Reproduce the listing below in its entirety. Change nothing.

· · · ·

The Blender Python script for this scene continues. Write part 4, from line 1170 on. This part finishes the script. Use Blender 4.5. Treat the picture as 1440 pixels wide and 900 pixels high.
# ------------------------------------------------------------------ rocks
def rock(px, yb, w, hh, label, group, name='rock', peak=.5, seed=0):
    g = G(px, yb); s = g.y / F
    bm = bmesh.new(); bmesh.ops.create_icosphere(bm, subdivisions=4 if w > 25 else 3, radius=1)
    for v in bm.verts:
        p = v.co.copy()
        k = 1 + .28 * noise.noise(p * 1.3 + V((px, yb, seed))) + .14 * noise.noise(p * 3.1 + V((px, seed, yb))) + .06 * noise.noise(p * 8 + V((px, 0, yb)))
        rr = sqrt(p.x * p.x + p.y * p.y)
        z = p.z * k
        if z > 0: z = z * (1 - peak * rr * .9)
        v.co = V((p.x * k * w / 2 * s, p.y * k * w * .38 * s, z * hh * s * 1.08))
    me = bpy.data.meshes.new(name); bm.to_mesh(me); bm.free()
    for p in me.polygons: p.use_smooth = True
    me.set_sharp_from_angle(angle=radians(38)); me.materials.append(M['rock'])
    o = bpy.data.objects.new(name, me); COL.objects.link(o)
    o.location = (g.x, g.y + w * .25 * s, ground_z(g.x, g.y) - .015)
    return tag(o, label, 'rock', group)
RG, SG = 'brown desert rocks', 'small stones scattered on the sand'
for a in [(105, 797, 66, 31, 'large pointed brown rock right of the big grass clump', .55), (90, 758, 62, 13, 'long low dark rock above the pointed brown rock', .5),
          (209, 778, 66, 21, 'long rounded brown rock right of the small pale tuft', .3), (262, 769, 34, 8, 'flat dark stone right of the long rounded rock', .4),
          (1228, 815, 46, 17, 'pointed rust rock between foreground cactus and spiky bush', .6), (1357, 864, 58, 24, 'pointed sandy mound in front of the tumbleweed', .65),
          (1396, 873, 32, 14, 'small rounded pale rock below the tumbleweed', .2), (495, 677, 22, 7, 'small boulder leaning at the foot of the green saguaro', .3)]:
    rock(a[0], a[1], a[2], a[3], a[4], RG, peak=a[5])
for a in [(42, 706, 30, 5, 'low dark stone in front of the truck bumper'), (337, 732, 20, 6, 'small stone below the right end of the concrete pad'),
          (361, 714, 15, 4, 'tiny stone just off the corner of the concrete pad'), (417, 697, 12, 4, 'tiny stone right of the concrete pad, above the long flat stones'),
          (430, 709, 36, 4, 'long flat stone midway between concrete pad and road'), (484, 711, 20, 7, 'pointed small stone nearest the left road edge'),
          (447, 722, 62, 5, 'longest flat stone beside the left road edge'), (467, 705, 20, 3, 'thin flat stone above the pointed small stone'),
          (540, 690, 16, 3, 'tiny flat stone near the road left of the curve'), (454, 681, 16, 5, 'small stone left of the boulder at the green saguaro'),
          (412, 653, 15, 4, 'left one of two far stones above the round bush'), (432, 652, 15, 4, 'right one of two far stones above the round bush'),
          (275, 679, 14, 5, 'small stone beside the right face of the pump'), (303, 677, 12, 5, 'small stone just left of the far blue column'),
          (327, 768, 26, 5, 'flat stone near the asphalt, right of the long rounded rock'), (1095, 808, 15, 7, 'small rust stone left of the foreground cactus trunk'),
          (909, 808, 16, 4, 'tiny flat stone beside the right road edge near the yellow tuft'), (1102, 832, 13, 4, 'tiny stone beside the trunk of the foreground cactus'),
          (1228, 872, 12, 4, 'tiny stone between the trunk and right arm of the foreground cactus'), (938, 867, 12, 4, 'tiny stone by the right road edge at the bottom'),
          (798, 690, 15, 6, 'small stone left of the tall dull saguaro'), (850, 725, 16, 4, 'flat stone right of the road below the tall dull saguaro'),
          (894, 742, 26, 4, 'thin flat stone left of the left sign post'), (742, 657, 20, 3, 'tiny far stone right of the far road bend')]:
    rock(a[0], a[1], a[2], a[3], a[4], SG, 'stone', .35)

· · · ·

## Problem solution
The Blender Python script for this scene continues. Write part 4, from line 1170 on. This part finishes the script. Use Blender 4.5. Treat the picture as 1440 pixels wide and 900 pixels high.
# ------------------------------------------------------------------ rocks
def rock(px, yb, w, hh, label, group, name='rock', peak=.5, seed=0):
    g = G(px, yb); s = g.y / F
    bm = bmesh.new(); bmesh.ops.create_icosphere(bm, subdivisions=4 if w > 25 else 3, radius=1)
    for v in bm.verts:
        p = v.co.copy()
        k = 1 + .28 * noise.noise(p * 1.3 + V((px, yb, seed))) + .14 * noise.noise(p * 3.1 + V((px, seed, yb))) + .06 * noise.noise(p * 8 + V((px, 0, yb)))
        rr = sqrt(p.x * p.x + p.y * p.y)
        z = p.z * k
        if z > 0: z = z * (1 - peak * rr * .9)
        v.co = V((p.x * k * w / 2 * s, p.y * k * w * .38 * s, z * hh * s * 1.08))
    me = bpy.data.meshes.new(name); bm.to_mesh(me); bm.free()
    for p in me.polygons: p.use_smooth = True
    me.set_sharp_from_angle(angle=radians(38)); me.materials.append(M['rock'])
    o = bpy.data.objects.new(name, me); COL.objects.link(o)
    o.location = (g.x, g.y + w * .25 * s, ground_z(g.x, g.y) - .015)
    return tag(o, label, 'rock', group)
RG, SG = 'brown desert rocks', 'small stones scattered on the sand'
for a in [(105, 797, 66, 31, 'large pointed brown rock right of the big grass clump', .55), (90, 758, 62, 13, 'long low dark rock above the pointed brown rock', .5),
          (209, 778, 66, 21, 'long rounded brown rock right of the small pale tuft', .3), (262, 769, 34, 8, 'flat dark stone right of the long rounded rock', .4),
          (1228, 815, 46, 17, 'pointed rust rock between foreground cactus and spiky bush', .6), (1357, 864, 58, 24, 'pointed sandy mound in front of the tumbleweed', .65),
          (1396, 873, 32, 14, 'small rounded pale rock below the tumbleweed', .2), (495, 677, 22, 7, 'small boulder leaning at the foot of the green saguaro', .3)]:
    rock(a[0], a[1], a[2], a[3], a[4], RG, peak=a[5])
for a in [(42, 706, 30, 5, 'low dark stone in front of the truck bumper'), (337, 732, 20, 6, 'small stone below the right end of the concrete pad'),
          (361, 714, 15, 4, 'tiny stone just off the corner of the concrete pad'), (417, 697, 12, 4, 'tiny stone right of the concrete pad, above the long flat stones'),
          (430, 709, 36, 4, 'long flat stone midway between concrete pad and road'), (484, 711, 20, 7, 'pointed small stone nearest the left road edge'),
          (447, 722, 62, 5, 'longest flat stone beside the left road edge'), (467, 705, 20, 3, 'thin flat stone above the pointed small stone'),
          (540, 690, 16, 3, 'tiny flat stone near the road left of the curve'), (454, 681, 16, 5, 'small stone left of the boulder at the green saguaro'),
          (412, 653, 15, 4, 'left one of two far stones above the round bush'), (432, 652, 15, 4, 'right one of two far stones above the round bush'),
          (275, 679, 14, 5, 'small stone beside the right face of the pump'), (303, 677, 12, 5, 'small stone just left of the far blue column'),
          (327, 768, 26, 5, 'flat stone near the asphalt, right of the long rounded rock'), (1095, 808, 15, 7, 'small rust stone left of the foreground cactus trunk'),
          (909, 808, 16, 4, 'tiny flat stone beside the right road edge near the yellow tuft'), (1102, 832, 13, 4, 'tiny stone beside the trunk of the foreground cactus'),
          (1228, 872, 12, 4, 'tiny stone between the trunk and right arm of the foreground cactus'), (938, 867, 12, 4, 'tiny stone by the right road edge at the bottom'),
          (798, 690, 15, 6, 'small stone left of the tall dull saguaro'), (850, 725, 16, 4, 'flat stone right of the road below the tall dull saguaro'),
          (894, 742, 26, 4, 'thin flat stone left of the left sign post'), (742, 657, 20, 3, 'tiny far stone right of the far road bend')]:
    rock(a[0], a[1], a[2], a[3], a[4], SG, 'stone', .35)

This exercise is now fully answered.